• **Written request**: Below are some records. Count the lines with "picture" in them and give nothing but the total.

• **Provided data**:
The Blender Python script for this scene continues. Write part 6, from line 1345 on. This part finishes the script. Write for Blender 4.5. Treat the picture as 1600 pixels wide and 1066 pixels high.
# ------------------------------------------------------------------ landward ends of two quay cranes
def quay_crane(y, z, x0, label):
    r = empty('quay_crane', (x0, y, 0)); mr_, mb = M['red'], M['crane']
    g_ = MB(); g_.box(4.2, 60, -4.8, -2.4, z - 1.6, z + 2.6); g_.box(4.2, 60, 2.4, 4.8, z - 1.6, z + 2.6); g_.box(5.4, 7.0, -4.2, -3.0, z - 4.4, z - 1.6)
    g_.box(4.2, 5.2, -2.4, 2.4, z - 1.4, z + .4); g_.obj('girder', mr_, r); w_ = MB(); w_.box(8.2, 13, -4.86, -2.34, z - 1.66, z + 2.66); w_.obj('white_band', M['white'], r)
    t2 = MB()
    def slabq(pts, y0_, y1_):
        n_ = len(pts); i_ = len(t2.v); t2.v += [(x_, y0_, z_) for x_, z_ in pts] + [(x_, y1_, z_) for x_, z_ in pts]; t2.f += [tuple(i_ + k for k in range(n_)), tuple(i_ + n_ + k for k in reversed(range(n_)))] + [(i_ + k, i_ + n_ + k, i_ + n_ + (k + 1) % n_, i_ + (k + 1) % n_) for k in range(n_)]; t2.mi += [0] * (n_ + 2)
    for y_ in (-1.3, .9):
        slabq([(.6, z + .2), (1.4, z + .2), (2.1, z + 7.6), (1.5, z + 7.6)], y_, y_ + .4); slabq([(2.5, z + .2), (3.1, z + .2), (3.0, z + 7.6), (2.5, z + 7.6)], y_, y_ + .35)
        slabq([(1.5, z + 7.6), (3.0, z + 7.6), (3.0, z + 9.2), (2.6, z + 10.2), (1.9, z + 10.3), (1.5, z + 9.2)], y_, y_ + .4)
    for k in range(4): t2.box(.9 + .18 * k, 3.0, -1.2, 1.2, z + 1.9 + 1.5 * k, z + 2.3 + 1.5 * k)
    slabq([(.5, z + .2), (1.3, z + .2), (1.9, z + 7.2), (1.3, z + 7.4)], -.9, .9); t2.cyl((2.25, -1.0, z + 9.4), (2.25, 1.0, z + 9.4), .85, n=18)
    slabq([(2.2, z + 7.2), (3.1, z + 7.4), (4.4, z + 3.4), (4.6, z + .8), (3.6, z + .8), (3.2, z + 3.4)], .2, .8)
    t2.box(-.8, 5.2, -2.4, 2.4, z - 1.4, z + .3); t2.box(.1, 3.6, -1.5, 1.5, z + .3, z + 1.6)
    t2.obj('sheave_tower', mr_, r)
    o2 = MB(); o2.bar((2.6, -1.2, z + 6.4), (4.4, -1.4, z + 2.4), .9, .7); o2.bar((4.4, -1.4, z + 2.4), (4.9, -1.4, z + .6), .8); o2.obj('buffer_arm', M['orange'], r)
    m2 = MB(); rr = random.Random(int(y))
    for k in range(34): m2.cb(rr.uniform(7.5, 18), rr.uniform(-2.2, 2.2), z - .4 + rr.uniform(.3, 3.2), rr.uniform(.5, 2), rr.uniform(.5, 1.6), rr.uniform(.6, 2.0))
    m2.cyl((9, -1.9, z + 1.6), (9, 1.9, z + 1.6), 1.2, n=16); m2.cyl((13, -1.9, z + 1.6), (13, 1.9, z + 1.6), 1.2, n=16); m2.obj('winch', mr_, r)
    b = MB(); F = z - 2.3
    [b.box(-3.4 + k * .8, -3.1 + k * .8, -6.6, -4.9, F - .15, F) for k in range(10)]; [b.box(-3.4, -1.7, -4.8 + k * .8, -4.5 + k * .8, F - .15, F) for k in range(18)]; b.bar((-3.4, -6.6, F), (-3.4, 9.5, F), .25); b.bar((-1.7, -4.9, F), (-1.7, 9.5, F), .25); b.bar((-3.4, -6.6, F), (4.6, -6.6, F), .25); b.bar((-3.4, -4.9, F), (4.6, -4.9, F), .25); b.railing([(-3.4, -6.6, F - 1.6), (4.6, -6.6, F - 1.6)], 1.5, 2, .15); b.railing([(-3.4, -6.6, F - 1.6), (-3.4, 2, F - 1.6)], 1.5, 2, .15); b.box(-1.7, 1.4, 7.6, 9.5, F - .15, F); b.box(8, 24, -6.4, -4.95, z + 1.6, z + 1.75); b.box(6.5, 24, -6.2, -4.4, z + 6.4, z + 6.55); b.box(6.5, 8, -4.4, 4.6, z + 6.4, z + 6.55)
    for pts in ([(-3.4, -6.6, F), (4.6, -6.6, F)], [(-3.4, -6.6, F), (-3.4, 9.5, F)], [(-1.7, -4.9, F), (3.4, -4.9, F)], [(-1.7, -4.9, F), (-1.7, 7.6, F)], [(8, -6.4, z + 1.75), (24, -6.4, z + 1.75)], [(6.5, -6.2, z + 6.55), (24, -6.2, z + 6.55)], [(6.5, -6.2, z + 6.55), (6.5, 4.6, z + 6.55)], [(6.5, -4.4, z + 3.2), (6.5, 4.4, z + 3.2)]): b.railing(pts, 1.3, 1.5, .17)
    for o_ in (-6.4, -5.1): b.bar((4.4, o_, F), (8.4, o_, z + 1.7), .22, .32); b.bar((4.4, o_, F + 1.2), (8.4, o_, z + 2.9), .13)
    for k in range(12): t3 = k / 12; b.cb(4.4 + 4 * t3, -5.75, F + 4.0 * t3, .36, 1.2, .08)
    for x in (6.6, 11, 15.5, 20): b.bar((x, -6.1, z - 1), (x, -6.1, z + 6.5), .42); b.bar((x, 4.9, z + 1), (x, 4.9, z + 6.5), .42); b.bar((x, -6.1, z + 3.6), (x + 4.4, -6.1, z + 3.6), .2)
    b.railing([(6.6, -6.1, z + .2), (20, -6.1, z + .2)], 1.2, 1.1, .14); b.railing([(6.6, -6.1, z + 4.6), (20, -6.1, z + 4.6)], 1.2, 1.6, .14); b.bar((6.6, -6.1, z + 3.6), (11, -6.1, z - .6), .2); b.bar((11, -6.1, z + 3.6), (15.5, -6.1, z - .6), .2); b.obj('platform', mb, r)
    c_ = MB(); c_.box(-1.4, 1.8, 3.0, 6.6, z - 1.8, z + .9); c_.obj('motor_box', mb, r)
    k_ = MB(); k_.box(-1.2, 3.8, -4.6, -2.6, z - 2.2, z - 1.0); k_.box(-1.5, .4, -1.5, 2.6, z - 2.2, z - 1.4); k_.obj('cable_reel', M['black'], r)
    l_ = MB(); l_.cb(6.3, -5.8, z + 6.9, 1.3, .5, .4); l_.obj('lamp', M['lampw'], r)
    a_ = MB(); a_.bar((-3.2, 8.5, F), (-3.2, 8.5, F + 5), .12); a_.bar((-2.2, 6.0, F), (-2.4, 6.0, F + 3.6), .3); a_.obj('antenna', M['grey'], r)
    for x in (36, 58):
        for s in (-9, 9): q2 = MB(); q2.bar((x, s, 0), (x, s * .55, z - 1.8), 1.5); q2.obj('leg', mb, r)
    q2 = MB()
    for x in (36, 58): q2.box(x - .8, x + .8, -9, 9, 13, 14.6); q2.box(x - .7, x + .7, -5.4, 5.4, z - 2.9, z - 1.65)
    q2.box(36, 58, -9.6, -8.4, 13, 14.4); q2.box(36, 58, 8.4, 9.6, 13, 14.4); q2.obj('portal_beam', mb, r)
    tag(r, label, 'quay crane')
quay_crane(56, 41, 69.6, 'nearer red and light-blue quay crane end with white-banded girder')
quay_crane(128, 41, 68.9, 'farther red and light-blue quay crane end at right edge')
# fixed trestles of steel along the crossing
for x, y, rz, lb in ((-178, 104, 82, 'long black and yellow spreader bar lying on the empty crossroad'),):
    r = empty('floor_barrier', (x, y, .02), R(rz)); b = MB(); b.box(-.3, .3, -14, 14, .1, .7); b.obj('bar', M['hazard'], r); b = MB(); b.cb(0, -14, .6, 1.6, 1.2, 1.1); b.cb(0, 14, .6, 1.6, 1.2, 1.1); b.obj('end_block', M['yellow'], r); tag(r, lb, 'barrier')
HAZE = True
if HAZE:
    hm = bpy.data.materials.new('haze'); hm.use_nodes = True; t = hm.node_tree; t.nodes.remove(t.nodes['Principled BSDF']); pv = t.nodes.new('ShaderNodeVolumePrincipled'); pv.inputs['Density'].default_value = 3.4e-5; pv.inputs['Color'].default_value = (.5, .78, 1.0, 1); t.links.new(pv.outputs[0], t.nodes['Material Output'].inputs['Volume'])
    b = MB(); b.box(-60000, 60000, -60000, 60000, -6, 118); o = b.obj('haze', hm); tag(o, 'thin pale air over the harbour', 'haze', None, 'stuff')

--

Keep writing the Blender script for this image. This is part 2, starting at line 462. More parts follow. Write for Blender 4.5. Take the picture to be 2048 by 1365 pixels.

• **Answer to the problem**: 2